* _Exercise details_: Find every line in the records below that holds the word "Python", and copy it out.

* _Provided records_:
○ ○ ○ ○

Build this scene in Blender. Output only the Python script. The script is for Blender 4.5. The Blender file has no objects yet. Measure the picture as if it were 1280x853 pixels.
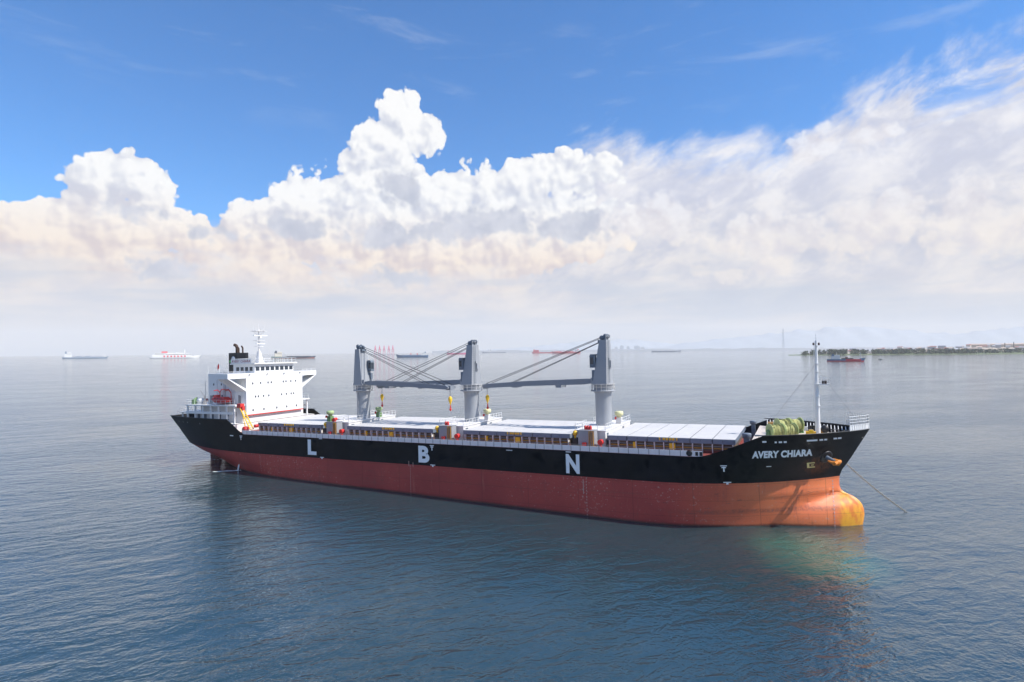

○ ○ ○ ○

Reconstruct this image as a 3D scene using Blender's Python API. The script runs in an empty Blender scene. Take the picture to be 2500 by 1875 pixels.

○ ○ ○ ○

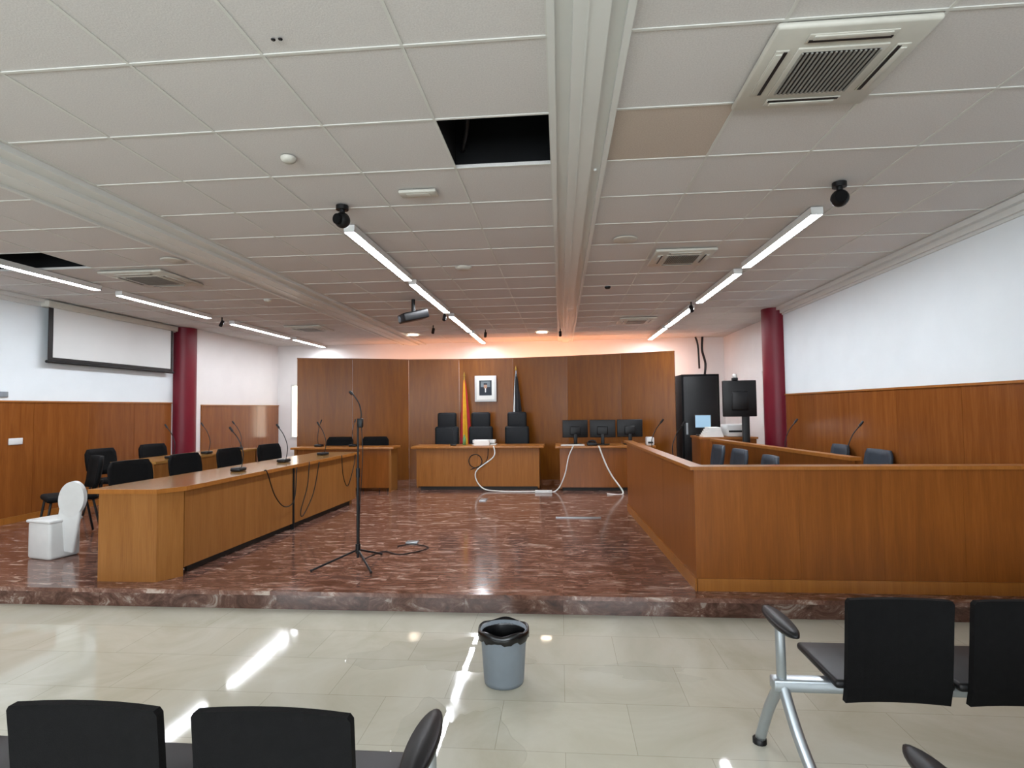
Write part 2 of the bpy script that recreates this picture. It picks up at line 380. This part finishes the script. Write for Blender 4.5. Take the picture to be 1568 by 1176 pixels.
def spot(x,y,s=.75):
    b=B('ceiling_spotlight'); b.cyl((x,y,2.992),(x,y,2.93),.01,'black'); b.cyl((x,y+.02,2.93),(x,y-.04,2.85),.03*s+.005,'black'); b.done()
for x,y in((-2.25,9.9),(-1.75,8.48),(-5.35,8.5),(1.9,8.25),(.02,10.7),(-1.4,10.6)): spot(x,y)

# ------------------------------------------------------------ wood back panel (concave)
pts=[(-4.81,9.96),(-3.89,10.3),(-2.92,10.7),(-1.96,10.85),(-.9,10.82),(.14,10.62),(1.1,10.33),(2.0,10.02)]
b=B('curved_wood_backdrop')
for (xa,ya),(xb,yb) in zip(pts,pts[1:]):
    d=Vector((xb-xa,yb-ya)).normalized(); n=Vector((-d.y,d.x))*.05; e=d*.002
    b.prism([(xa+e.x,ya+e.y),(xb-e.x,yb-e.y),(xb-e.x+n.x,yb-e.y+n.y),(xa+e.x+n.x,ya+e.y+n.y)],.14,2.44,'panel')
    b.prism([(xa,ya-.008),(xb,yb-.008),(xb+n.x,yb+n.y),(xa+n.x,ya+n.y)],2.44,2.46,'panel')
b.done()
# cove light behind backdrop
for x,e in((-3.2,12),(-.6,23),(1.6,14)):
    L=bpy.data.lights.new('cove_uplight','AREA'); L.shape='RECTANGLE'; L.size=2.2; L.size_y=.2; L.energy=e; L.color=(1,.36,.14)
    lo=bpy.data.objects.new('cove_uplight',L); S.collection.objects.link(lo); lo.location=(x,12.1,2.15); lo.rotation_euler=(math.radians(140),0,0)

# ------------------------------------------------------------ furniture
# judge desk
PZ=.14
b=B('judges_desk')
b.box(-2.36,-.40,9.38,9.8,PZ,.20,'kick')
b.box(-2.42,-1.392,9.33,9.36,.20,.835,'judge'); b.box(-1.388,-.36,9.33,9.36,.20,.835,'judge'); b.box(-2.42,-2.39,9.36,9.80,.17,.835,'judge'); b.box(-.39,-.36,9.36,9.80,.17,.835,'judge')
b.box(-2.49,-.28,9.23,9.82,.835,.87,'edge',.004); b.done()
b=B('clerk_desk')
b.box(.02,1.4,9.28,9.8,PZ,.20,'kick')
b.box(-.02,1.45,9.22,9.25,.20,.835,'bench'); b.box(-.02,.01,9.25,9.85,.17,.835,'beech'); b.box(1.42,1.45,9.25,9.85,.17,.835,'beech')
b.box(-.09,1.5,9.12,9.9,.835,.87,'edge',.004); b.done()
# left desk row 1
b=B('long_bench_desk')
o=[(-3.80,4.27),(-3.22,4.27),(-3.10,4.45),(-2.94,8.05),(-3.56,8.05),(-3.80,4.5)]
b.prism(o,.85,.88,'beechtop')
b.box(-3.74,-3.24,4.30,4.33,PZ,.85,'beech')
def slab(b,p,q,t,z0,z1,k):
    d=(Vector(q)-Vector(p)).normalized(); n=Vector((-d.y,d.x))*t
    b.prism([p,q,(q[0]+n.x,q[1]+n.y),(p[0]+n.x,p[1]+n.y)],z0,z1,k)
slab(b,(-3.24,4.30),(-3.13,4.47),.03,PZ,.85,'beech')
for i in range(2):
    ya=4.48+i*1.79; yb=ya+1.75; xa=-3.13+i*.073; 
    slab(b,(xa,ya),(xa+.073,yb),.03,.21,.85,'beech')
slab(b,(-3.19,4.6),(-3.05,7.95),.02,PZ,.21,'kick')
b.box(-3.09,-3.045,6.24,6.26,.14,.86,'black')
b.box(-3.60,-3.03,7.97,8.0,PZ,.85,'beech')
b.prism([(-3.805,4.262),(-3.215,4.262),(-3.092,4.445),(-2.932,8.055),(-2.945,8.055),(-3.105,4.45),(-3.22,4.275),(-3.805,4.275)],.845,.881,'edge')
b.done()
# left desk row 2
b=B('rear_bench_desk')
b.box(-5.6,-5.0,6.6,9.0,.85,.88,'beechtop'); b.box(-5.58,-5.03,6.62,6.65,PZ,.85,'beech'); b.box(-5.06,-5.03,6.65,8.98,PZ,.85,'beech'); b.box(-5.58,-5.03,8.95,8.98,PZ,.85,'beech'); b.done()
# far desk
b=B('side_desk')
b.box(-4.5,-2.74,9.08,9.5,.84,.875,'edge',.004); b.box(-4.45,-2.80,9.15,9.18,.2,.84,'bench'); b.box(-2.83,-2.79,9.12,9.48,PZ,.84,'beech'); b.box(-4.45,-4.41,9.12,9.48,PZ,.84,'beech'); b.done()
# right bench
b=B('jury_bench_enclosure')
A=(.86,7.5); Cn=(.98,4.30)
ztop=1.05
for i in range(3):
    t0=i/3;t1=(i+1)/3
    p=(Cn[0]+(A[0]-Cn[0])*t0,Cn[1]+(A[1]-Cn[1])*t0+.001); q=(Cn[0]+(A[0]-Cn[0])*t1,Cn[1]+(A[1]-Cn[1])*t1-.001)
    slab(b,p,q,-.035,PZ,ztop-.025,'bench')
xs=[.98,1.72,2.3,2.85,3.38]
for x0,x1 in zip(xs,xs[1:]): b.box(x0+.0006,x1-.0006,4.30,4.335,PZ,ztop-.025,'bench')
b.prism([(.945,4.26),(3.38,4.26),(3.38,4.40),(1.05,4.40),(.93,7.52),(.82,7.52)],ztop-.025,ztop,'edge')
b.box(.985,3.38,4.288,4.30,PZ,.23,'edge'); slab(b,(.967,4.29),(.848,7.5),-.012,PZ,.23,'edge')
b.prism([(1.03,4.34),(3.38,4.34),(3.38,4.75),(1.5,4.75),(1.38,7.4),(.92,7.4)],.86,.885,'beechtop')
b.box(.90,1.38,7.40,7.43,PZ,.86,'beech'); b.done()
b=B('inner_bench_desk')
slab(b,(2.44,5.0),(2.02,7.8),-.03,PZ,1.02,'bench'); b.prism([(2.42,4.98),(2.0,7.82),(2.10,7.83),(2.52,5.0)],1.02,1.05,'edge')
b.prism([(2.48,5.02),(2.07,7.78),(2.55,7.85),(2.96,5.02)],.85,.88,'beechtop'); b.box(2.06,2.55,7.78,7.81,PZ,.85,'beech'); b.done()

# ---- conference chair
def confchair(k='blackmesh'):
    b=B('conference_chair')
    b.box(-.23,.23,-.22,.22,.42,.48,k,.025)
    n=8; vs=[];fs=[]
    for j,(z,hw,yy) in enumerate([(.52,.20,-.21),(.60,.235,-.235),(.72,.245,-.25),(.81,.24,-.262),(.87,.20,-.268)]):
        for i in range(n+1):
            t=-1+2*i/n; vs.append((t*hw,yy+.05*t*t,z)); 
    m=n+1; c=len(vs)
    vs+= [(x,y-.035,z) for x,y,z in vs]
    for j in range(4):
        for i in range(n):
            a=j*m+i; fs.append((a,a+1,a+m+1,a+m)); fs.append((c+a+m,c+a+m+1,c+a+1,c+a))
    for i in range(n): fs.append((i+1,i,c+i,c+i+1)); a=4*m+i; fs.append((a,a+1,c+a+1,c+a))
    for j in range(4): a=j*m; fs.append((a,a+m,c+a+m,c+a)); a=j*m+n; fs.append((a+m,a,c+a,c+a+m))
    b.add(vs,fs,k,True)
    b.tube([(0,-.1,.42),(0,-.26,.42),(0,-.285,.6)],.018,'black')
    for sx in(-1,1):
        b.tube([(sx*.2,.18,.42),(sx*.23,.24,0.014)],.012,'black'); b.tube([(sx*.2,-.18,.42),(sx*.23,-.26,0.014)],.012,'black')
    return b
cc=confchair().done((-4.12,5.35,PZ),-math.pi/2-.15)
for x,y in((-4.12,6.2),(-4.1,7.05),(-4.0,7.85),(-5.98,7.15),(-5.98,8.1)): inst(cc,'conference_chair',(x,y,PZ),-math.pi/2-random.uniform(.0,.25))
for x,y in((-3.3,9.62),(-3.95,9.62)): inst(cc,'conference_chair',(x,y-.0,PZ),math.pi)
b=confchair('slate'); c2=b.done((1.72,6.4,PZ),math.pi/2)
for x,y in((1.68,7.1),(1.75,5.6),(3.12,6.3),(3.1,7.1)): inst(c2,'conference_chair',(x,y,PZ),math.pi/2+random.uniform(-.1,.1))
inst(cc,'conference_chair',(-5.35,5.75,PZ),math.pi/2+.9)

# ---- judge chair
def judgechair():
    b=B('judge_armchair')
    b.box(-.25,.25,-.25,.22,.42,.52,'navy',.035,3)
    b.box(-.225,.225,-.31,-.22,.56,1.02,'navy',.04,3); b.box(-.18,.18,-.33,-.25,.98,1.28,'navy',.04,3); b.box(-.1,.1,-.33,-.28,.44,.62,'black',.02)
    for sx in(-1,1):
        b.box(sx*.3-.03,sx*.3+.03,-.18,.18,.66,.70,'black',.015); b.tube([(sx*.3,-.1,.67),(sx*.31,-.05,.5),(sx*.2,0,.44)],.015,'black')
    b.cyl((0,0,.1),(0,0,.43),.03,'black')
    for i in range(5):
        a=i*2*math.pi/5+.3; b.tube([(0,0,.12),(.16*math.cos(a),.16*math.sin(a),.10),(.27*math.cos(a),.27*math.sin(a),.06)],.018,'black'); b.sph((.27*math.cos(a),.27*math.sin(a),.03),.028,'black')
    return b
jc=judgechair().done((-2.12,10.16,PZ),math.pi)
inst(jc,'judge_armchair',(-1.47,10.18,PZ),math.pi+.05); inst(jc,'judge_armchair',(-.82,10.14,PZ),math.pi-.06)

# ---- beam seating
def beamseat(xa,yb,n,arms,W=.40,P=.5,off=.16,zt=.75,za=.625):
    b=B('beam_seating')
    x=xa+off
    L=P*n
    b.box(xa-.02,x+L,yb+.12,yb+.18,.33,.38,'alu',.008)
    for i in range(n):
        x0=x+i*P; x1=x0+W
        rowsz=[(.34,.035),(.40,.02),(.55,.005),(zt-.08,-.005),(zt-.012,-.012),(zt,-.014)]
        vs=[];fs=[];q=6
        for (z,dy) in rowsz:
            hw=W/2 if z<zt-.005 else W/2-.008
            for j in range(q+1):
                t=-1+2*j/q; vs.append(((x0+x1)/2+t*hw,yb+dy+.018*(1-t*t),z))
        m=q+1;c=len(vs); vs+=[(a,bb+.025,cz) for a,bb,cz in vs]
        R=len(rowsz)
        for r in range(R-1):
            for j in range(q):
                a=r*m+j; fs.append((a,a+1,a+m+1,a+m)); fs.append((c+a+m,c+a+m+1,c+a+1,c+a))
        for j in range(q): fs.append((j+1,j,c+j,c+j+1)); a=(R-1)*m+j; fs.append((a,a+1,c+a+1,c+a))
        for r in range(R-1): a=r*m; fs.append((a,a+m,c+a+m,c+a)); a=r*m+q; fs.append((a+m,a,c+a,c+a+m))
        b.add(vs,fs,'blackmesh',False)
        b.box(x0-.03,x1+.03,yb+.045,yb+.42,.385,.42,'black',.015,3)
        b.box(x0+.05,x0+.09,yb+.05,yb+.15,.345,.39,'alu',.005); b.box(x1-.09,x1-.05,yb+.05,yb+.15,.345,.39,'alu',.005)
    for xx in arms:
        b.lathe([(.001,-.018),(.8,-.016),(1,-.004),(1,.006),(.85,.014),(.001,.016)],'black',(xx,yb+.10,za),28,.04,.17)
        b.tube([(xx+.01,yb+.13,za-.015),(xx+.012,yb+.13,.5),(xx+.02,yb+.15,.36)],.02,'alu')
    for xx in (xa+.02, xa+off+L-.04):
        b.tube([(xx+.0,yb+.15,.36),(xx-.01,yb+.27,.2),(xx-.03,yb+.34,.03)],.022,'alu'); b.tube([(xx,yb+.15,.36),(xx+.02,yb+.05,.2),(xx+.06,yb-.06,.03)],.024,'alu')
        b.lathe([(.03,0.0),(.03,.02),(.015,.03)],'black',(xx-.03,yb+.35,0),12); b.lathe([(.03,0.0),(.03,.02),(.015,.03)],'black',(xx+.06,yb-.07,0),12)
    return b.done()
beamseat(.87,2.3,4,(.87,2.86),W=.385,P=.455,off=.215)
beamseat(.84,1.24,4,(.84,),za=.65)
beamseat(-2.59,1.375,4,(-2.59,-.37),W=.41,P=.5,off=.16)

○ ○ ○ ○

* _Expected output_:
Build this scene in Blender. Output only the Python script. The script is for Blender 4.5. The Blender file has no objects yet. Measure the picture as if it were 1280x853 pixels.
Reconstruct this image as a 3D scene using Blender's Python API. The script runs in an empty Blender scene. Take the picture to be 2500 by 1875 pixels.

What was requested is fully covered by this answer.